• **Written task**
Check each line of the listing below for the string "scene", and copy the ones that have it.

• **Data rows**

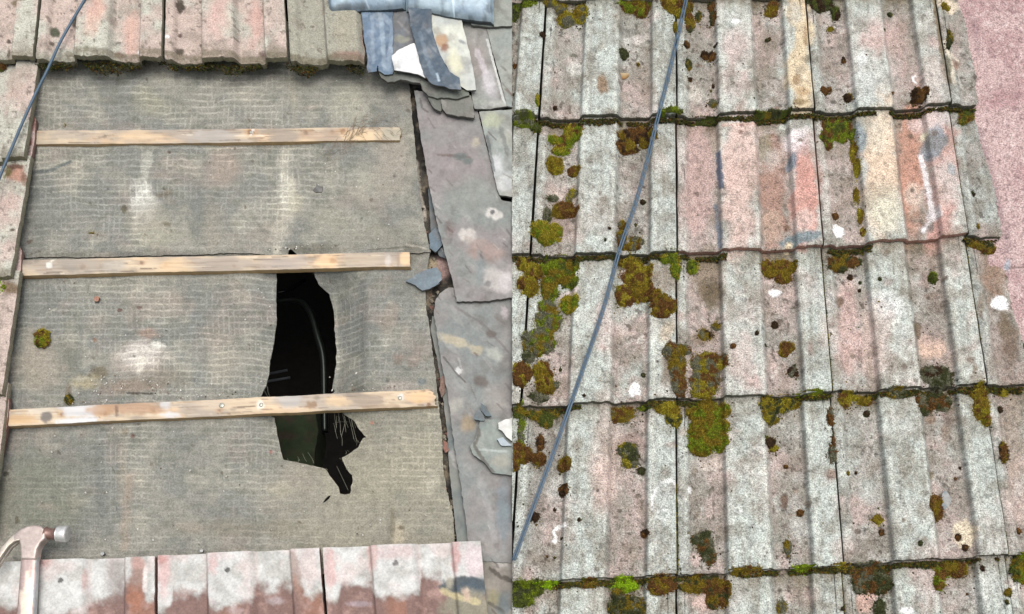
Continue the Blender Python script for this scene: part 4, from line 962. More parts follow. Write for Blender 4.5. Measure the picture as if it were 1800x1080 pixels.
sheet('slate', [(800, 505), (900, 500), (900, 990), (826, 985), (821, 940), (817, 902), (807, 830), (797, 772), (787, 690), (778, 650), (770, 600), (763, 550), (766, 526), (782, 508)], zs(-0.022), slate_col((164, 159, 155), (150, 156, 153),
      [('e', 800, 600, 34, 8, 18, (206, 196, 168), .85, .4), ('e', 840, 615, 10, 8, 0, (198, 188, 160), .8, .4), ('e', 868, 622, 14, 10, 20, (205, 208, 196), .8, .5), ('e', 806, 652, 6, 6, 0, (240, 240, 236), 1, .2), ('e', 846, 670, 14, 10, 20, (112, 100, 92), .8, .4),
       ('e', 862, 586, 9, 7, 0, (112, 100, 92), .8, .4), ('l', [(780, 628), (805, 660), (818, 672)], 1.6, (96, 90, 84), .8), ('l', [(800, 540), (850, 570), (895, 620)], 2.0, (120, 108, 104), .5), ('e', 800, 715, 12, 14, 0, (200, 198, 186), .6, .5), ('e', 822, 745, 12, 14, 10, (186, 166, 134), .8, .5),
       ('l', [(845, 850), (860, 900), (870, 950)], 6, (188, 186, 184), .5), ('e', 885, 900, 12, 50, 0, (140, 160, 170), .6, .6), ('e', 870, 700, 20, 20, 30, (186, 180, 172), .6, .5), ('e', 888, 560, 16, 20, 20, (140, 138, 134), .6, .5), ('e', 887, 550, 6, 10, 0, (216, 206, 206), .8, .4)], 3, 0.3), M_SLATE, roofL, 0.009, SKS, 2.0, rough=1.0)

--

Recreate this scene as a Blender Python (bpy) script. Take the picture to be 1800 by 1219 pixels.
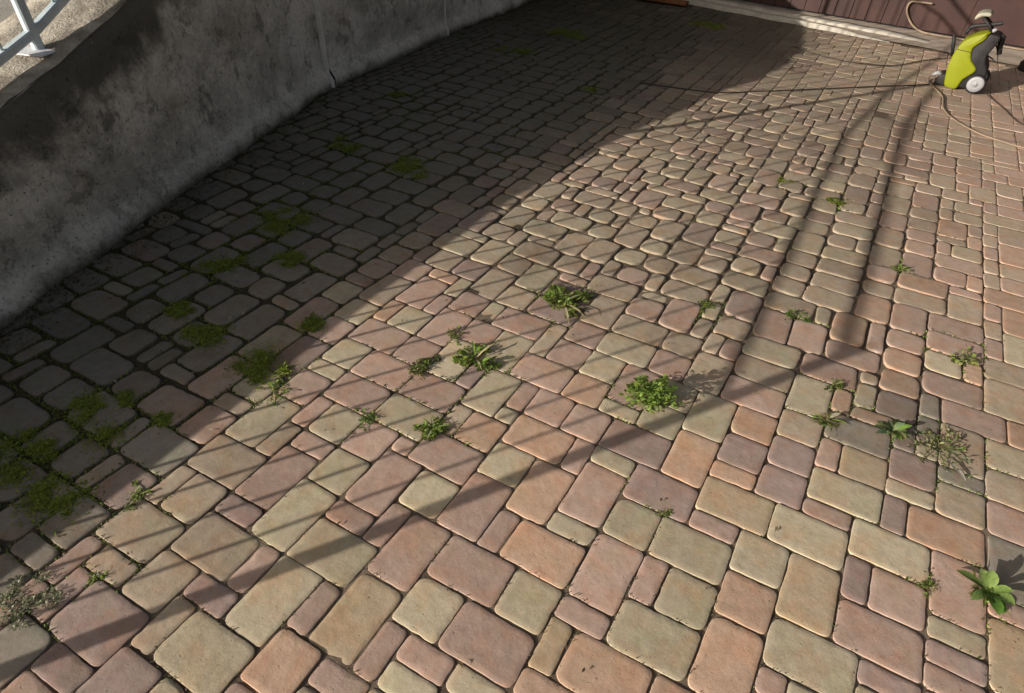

• **Response for this exercise**
Continue the Blender Python script for this scene: part 4, from line 962. More parts follow. Write for Blender 4.5. Measure the picture as if it were 1800x1080 pixels.
Recreate this scene as a Blender Python (bpy) script. Take the picture to be 1800 by 1219 pixels.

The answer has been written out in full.